バイエル

ピアノをされていたお母さんから「バイエル」はしないんですか?と聞かれることがあります。
私たちが子供の頃はみんな当たり前のようにバイエルをやっていましたからね!
私ももちろんやりました。3回も!
1回目の時は母が先生で、そのあと先生が2回変わったので、最初からやり直しましょうか〜となって3回もやる羽目に(´Д` )

でも私はバイエルは使いません。

バイエルって106番まであるんですよね。レッスンが年間48回あるとして…ものすごーく真面目な生徒さんがいたとして、毎回1曲合格するとしても2年3ヶ月かかるんですよ。でもそんな子はめったにいないでしょうし、飛ばし飛ばしやったとしても1年で終わるのは難しいでしょう。それどころか1年生からピアノを習っていて、高学年になってもまだ終わらないという声を耳にします。終わりがみえないバイエルの練習を延々続けたお陰でピアノ嫌いになった方もいらっしゃるんじゃないでしょうか?

でも私がバイエルをやらないのは106番まであって大変だからという理由ではありません。バイエルが苦労してやるだけの価値がある曲集ならまだわかります。でもはっきり言って機械的な曲ばかり、メロディーも全然きれいではないですし、左手の和音も単純です。感動できる部分がないので「歌って弾く」練習もできません。労力の割に得るものが少なすぎると思います。身につくのは読譜力と忍耐力くらいです。が、読譜力も忍耐力もバイエルをしなくてもつきます。テクニックの本なんだからつまらなくて当然と割り切って使うにしても、どんなテクニックのための練習なのかわからない曲も多いですし、ただ楽譜通りに指を動かすだけの固い演奏を身につけてしまう子が多いように思います。外国では「バイエルって誰?」というくらい作曲家としても知名度が低いのに、どうして日本ではみんなバイエルをやっていたんでしょうね?真面目にコツコツ練習するのが得意な日本人の性格に合っていたのかもしれませんね。
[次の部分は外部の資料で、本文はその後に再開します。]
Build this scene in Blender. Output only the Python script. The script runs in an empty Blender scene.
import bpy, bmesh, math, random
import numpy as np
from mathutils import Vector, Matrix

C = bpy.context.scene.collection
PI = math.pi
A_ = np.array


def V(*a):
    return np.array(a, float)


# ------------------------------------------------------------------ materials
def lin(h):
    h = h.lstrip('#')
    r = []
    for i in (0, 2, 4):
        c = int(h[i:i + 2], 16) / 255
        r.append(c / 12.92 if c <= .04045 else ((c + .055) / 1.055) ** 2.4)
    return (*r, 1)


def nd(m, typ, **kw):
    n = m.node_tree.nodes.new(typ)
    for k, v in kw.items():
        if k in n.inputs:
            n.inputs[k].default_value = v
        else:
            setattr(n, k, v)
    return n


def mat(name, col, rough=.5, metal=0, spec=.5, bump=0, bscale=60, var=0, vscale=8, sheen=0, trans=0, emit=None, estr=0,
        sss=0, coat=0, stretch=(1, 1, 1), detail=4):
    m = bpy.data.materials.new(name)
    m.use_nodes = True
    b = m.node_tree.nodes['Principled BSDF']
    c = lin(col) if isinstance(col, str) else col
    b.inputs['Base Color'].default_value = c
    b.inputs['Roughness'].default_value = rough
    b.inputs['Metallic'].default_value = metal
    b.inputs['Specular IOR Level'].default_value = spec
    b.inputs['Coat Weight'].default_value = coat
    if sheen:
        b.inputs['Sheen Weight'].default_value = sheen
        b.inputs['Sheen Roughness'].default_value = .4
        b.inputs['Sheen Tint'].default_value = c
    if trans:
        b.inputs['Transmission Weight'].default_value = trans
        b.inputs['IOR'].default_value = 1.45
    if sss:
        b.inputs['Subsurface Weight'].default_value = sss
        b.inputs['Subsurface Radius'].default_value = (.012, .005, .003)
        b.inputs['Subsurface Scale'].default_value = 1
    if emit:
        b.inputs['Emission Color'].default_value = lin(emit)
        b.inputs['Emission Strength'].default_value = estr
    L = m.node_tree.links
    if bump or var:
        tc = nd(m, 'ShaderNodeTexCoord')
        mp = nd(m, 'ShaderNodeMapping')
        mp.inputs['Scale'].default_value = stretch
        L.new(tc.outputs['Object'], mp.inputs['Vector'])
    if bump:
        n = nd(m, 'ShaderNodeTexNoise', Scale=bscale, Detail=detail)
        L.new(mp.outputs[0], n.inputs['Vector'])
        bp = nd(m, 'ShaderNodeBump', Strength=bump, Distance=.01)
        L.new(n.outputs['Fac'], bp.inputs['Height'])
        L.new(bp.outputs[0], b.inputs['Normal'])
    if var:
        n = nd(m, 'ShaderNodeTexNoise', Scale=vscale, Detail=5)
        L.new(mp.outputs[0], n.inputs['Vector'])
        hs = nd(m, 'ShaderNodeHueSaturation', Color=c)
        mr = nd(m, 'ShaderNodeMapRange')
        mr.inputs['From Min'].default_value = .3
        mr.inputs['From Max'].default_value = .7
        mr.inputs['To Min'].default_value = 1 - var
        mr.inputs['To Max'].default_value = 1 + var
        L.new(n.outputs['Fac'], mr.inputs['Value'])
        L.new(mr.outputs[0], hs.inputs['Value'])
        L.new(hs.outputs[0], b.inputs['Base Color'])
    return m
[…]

それに比べてバッハ、ベートーベン、モーツァルト、ショパンなどの大作曲家の曲は格が違います‼︎曲から学べる事がたくさんあります!
バッハは右手にも左手にも多彩なメロディーが出てきて、左手を美しく弾く技術が身につきます。
ショパンの曲はメロディーも左手の和音もウットリしちゃうくらいきれいなので美しいメロディーに感動する心が育ちます。それにより自然に表現力がつきます。
ベートーベンもモーツァルトもそうです。
大作曲家が作曲した名曲が一生かかっても弾けないくらいあるのに、バイエルなんてやっている暇はないというのが私の考えです。

生徒さんたちには効率のよいテクニックの本で学びながら、名曲をたくさん弾いてもらいたいと思っています。